How Their Flexibility Enhances Production

Cutting-edge solutions are still in the early implementation stages, so their benefits and total cost of ownership are unclear. Since SCARA robots have existed for much longer, engineers have had plenty of time to iron out the wrinkles. Decades of continuous refinement have resulted in exceptionally durable, capable machines.

A well-suited model can increase production line efficiency by 40% or more. The latest versions have cycle times as low as 0.3 seconds for simple pick-and-place operations. Their accuracy is typically two to three times their repeatability value. The return on investment is impressive. Implementation decreases labor costs by up to $80,000 per operator per year.

Improving labor productivity is a core facet of automation because it alleviates the pressure skills shortages place on digital manufacturers. Modern machines go beyond it. Engineers aim to maximize optimization while shrinking form factors and incorporating value-added features.

The latest products offer considerable efficiency and performance benefits. For instance, despite being 40% smaller than other models of its class on the market, Schneider Electric’s new ultra-compact Lexium SCARA robot has a 40% longer z-arm stroke. It has one of the smallest footprints and largest work areas available, so it minimizes mounting space and saves valuable floor space without sacrificing speed or accuracy.

Key Operation and Maintenance Considerations

All modern SCARA robots are designed for high-speed, repetitive applications. However, decision-makers must still consider handling, cycle time, quality control and support requirements during model selection. Doing so will help them calculate the total cost of ownership, guiding their investment decisions.

Careful selection is essential. They must consider factors like repeatability, payload capacity, throughput and form factor to find a facility-specific solution. Evaluating individual components may be time-consuming, but it ensures the model will meet its performance requirements.

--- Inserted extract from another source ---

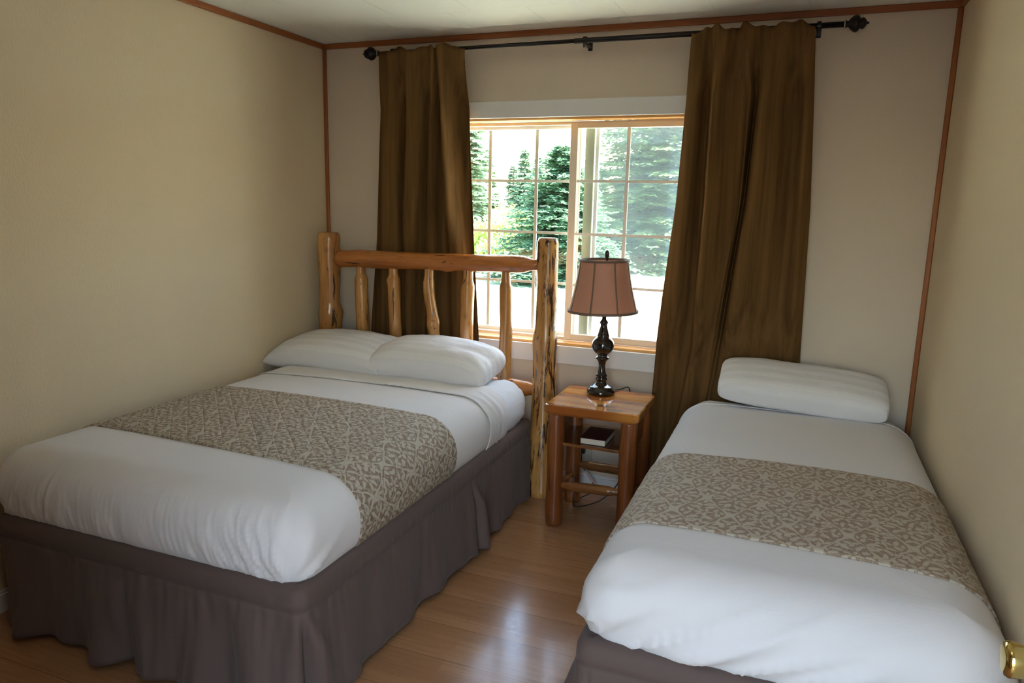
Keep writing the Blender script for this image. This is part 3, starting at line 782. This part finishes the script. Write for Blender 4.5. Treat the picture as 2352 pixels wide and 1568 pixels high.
for a, b in zip(rings, rings[1:]):
    for i in range(len(a)): bm.faces.new((a[i], a[(i + 1) % len(a)], b[(i + 1) % len(a)], b[i]))
bm.faces.new(rings[0][::-1]); bm.faces.new(rings[-1])
place(obj('tabletop', bm, M_NSTOP, smooth=False), ns)
LR = .039; LXs = (NX0 + .012 + LR, NX1 - .012 - LR); LYs = (NY0 + .012 + LR, NY1 - .012 - LR)
for i, x in enumerate(LXs):
    for j, y in enumerate(LYs):
        bm = log((x, y, 0), (x, y, NZ - .047), [(0, LR * 1.0), (.06, LR * 1.06), (.5, LR), (.72, LR * 1.04), (1, LR)], seed=40 + i * 2 + j, rough=.06, knots=[(.74, PI + .6, .012, .003)])
        place(obj('leg', bm, M_NSLEG), ns)
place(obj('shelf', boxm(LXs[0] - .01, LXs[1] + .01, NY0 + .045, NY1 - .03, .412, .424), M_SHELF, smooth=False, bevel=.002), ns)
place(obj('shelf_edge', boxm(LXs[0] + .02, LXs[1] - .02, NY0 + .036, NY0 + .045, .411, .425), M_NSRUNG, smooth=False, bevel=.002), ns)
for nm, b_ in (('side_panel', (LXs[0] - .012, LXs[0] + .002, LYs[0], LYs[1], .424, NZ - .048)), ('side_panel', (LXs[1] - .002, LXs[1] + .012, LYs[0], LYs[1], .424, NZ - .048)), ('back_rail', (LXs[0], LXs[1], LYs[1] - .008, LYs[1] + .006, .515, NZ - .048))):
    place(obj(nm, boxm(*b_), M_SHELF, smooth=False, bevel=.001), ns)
def rung(a, b, m, seed, rr=.024):
    place(obj('rung', log(a, b, [(0, .014), (.06, .016), (.2, rr), (.8, rr), (.94, .016), (1, .014)], seed=seed, rough=.08), m), ns)
rung((LXs[0] + .03, LYs[0], .205), (LXs[1] - .03, LYs[0], .215), M_NSRUNG, 51)
rung((LXs[0] + .03, LYs[1], .205), (LXs[1] - .03, LYs[1], .205), M_NSRUNG, 52)
rung((LXs[0], LYs[0] + .03, .150), (LXs[0], LYs[1] - .03, .150), M_LOGY, 53)
rung((LXs[1], LYs[0] + .03, .150), (LXs[1], LYs[1] - .03, .150), M_LOGY, 54)

# book on the shelf
bk = thing('book', 'closed dark maroon book lying on the nightstand shelf', 'book', (1.83, -.40, .424))
bm = bmesh.new(); box(bm, -.062, .062, -.098, .098, 0, .003); box(bm, -.062, .062, -.098, .098, .029, .032)
box(bm, -.0645, -.061, -.098, .098, .0005, .0315)
c_ = obj('cover', bm, M_BOOKC, smooth=False, bevel=.0012); c_.parent = bk
p_ = obj('page_block', boxm(-.060, .058, -.0955, .0955, .003, .029), M_PAGES, smooth=False); p_.parent = bk
bk.rotation_euler = (0, 0, math.radians(0))

# outlet on the wall
ot = thing('wall_outlet', 'ivory outlet plate low on the wall behind the nightstand', 'outlet', (1.665, 0, .205))
o_ = obj('cover_plate', boxm(-.035, .035, -.006, 0, -.057, .057), M_PLATE, smooth=False, bevel=.002); o_.parent = ot
bm = bmesh.new(); lathe(bm, [(.017, 0), (.017, .002)], 24); bmesh.ops.rotate(bm, verts=bm.verts, matrix=Matrix.Rotation(PI / 2, 3, 'X')); bmesh.ops.translate(bm, verts=bm.verts, vec=(0, -.006, -.028))
s_ = obj('socket', bm, M_PLATE, smooth=False); s_.parent = ot

# ------------------------------------------------------------------ table lamp
LPX, LPY = 1.795, -.245
lamp = thing('table_lamp', 'table lamp with turned black base and copper bell shade on the nightstand', 'lamp', (LPX, LPY, NZ))
S = 1 / 2034
prof = [(0.0005, 0), (.068, 0), (.0715, .006), (.0725, .016), (.070, .024), (.064, .029), (.062, .031), (.060, .037), (.050, .042), (.040, .046), (.034, .052), (.0265, .060), (.0245, .066),
        (.0285, .072), (.0295, .080), (.0255, .086), (.0245, .088), (.030, .092), (.0310, .096), (.027, .101), (.0215, .108), (.020, .116), (.0165, .130), (.0165, .148), (.020, .165), (.028, .176), (.0345, .182), (.035, .186), (.029, .191), (.0225, .197),
        (.028, .203), (.043, .215), (.0535, .232), (.0570, .248), (.0540, .266), (.044, .282), (.033, .290), (.0300, .293), (.0315, .297), (.0300, .303), (.0285, .306), (.0245, .322), (.0185, .340), (.0165, .352), (.0215, .362), (.0225, .366), (.017, .372), (.0115, .379), (.0105, .40), (.0100, .44), (.0100, .46)]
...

Almost all the world’s top SCARA robot producers use Harmonic Drive® strain wave gears in their designs to ensure excellent repeatability for accuracy-sensitive assembly tasks. Their moment of inertia is up to 40% lower than that of the standard design, improving dynamic performance considerably. Selecting models with these parts sets facilities up for success.

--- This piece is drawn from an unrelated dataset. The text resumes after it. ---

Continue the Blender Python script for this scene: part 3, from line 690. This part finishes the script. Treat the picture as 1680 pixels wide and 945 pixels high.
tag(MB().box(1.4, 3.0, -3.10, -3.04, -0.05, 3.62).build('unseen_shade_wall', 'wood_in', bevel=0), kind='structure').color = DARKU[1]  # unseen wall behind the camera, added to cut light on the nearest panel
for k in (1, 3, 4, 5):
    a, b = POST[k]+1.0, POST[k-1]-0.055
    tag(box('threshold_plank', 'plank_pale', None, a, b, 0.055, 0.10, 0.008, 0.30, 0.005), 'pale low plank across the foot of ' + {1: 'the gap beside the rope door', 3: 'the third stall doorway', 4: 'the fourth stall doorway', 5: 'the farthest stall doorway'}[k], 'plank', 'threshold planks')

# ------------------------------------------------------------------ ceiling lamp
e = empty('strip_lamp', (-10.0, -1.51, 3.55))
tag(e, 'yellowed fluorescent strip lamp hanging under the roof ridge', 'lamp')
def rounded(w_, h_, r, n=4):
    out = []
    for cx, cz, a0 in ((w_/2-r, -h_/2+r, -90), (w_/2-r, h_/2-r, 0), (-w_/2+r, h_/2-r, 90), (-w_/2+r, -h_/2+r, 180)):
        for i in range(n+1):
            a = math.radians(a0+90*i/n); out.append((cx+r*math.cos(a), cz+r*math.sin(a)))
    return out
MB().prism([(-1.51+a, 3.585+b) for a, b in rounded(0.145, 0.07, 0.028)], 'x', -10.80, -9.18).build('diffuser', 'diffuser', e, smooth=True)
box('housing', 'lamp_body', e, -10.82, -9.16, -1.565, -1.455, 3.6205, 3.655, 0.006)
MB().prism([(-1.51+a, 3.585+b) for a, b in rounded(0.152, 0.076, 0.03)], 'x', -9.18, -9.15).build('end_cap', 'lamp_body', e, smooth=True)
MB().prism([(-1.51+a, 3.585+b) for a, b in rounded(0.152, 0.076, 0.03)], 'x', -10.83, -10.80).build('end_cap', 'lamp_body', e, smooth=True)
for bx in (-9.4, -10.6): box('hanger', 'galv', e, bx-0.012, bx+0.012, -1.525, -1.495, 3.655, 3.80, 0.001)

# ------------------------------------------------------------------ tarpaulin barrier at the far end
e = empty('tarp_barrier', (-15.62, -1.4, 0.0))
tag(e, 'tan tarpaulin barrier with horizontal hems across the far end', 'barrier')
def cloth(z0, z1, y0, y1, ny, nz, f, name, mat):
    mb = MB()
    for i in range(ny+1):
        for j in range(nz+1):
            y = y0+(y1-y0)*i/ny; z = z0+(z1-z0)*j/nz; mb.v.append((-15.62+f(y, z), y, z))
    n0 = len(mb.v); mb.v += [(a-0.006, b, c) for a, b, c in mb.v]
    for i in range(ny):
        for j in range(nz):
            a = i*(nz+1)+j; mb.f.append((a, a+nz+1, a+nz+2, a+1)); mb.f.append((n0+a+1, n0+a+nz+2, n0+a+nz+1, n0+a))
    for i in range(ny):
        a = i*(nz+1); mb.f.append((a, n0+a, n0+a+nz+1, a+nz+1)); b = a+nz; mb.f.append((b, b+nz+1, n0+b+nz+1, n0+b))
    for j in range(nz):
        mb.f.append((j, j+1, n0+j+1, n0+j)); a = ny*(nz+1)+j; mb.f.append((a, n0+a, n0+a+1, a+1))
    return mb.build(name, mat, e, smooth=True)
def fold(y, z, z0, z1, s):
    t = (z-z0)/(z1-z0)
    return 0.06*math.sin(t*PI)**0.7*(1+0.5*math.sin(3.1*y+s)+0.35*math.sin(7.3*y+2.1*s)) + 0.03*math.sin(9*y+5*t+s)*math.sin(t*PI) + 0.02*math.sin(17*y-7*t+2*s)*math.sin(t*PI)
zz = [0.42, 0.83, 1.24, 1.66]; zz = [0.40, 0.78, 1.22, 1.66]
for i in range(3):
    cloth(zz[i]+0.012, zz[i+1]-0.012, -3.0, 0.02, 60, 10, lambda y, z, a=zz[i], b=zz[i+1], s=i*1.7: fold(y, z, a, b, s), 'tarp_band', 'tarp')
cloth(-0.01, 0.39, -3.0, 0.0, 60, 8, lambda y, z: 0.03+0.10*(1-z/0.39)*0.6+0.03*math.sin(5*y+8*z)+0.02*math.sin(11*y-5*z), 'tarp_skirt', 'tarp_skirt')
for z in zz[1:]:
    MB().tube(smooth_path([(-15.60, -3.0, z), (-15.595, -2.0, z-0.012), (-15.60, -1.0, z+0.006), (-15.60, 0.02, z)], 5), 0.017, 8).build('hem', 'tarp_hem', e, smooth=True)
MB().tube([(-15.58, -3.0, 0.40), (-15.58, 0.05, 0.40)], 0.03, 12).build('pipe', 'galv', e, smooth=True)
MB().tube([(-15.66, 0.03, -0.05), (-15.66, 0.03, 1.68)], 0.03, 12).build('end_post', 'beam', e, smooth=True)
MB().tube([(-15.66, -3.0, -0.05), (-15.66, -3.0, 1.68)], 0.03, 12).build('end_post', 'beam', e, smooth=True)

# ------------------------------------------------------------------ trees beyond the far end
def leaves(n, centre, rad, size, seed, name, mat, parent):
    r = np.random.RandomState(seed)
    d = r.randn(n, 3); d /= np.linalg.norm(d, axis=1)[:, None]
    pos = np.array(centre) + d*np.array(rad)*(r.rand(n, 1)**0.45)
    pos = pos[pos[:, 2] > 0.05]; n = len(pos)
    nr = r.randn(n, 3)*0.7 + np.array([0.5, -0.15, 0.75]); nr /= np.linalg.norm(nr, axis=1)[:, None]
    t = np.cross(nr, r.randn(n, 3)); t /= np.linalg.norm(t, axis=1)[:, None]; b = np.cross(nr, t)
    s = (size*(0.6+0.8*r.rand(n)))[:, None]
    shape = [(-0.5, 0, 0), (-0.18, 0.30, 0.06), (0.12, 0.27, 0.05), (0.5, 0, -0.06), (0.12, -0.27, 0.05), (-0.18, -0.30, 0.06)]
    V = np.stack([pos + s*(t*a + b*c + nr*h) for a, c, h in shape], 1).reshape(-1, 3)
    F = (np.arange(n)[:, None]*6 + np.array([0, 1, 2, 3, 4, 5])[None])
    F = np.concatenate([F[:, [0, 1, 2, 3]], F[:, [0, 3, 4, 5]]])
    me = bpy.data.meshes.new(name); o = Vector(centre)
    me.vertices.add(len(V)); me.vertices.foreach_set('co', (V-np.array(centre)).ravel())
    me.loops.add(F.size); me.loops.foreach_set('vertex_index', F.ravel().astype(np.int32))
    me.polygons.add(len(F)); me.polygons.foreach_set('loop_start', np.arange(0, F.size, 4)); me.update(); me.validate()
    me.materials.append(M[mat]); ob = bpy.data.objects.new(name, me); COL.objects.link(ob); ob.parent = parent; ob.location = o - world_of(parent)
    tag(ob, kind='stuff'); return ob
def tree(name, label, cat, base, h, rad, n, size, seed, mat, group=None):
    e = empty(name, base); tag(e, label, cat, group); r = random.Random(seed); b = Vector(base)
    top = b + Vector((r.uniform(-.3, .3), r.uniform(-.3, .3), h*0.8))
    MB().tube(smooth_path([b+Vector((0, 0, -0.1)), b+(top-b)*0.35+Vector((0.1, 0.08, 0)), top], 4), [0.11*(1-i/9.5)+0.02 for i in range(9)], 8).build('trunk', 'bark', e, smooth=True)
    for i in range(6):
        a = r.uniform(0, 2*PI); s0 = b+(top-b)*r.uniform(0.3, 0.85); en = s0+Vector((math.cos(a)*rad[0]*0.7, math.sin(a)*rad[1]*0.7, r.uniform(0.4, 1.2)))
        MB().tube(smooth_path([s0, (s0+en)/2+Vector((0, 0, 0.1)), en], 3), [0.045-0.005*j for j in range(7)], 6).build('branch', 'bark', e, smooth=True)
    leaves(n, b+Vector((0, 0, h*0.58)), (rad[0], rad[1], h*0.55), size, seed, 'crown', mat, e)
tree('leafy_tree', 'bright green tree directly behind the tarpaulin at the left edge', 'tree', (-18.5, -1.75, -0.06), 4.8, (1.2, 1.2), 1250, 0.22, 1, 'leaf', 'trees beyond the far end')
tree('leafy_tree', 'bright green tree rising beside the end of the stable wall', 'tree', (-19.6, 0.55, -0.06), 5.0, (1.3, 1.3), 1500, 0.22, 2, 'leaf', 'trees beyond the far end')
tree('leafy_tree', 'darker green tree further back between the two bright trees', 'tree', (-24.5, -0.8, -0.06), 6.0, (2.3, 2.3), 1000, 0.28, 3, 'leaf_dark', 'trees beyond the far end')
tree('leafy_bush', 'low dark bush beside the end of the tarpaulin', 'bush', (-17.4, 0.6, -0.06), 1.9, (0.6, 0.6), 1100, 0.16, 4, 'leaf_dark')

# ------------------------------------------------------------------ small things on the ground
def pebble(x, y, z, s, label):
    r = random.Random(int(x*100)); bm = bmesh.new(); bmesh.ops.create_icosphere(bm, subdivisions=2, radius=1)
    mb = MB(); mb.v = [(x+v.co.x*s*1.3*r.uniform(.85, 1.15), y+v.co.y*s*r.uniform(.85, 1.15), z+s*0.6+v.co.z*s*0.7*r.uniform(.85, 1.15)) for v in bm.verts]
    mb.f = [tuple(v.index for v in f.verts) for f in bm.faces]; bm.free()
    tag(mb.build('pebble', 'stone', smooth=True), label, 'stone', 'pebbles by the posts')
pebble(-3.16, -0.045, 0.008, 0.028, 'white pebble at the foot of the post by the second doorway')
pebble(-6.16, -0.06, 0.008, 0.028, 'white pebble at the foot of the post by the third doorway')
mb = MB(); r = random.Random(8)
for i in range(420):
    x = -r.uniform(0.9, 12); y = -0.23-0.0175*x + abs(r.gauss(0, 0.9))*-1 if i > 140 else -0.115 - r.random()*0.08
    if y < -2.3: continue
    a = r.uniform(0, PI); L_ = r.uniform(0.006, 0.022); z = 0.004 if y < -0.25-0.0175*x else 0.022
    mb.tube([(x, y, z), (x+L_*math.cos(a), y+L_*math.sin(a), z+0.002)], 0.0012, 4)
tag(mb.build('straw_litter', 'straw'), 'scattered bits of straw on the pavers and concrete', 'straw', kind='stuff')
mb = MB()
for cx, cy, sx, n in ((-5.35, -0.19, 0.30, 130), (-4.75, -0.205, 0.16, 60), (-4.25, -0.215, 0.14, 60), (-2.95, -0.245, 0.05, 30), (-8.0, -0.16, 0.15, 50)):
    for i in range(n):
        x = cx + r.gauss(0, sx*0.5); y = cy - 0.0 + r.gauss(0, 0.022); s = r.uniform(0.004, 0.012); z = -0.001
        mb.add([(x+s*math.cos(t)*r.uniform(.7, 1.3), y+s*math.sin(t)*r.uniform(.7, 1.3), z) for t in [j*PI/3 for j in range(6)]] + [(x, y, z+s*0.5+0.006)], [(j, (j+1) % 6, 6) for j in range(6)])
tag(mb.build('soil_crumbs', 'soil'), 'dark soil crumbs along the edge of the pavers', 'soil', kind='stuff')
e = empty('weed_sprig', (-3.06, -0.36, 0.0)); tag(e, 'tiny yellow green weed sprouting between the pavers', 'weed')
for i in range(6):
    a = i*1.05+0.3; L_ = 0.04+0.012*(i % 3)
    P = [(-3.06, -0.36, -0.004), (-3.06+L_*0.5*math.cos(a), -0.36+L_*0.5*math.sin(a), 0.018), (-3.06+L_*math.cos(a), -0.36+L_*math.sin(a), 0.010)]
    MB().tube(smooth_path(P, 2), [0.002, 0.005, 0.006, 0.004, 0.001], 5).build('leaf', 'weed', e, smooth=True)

Decision-makers should also assess the availability of training, technical support and spare parts inventories. Whether a model offers a no-code setup or requires extensive programming knowledge can impact maintenance and uptime. Vendors with robust post-sales support services are ideal for less-resourced facilities.

Looking Toward a SCARA-Centric Future

More and more digital manufacturers are investing in this technology. Its global market will reach an estimated $15.6 billion by 2032, up from $4.7 billion in 2023, attaining a 14.29% compound annual growth rate. The rising demand for faster turnaround times and better quality control fuels its growth.

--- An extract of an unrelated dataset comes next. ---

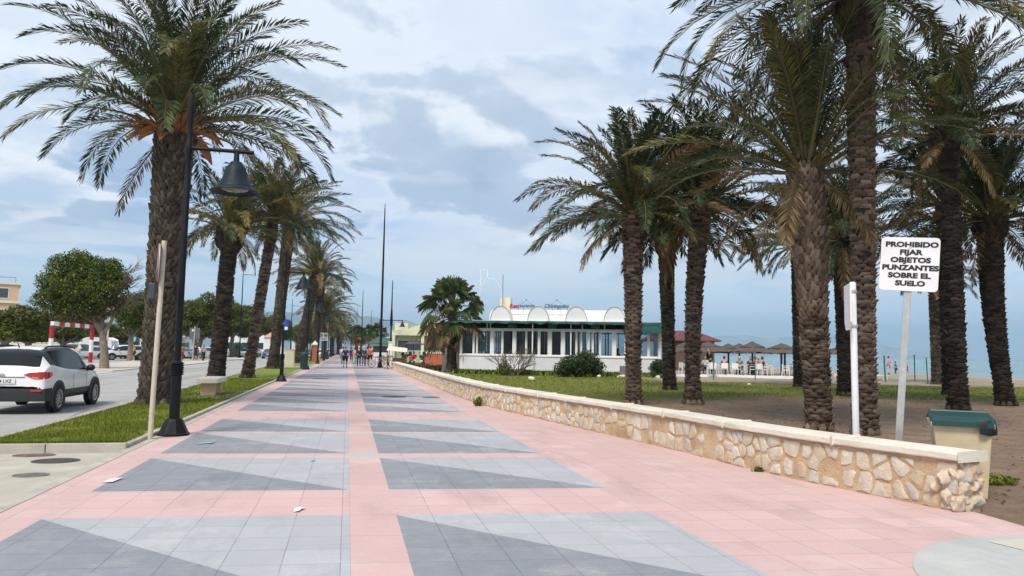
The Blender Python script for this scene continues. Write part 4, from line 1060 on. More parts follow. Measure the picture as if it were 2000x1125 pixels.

The race toward market dominance is competitive, and early adopters have an advantage. Cutting-edge robotics is quickly becoming a prerequisite for being able to compete. However, investing in technological modernization is not solely about cornering the market. Customer expectations and production lines are evolving.

Given the pace of technological advancement, investing in the latest solutions is tricky. Decision-makers could wait a few years for proof-of-concept designs to prove themselves and prices to become more reasonable. However, they may lose ground to early adopters. Alternatively, a newer, better version of the product they’re waiting for may hit the market.

Perpetually putting off upgrading could adversely affect the company’s productivity and competitiveness. A cost-benefit analysis is essential for deciding whether an upgrade is in their best interest.

Digital Manufacturers Need Modern Robotics

Robotics’ definition and design are much different now than a few decades ago. Digitalization has changed how facilities approach operation and maintenance. They must consider today’s investments in terms of tomorrow’s technology stack. Compatibility, interoperability and usability are key. SCARA robot flexibility is vital for future-proofing digital manufacturing.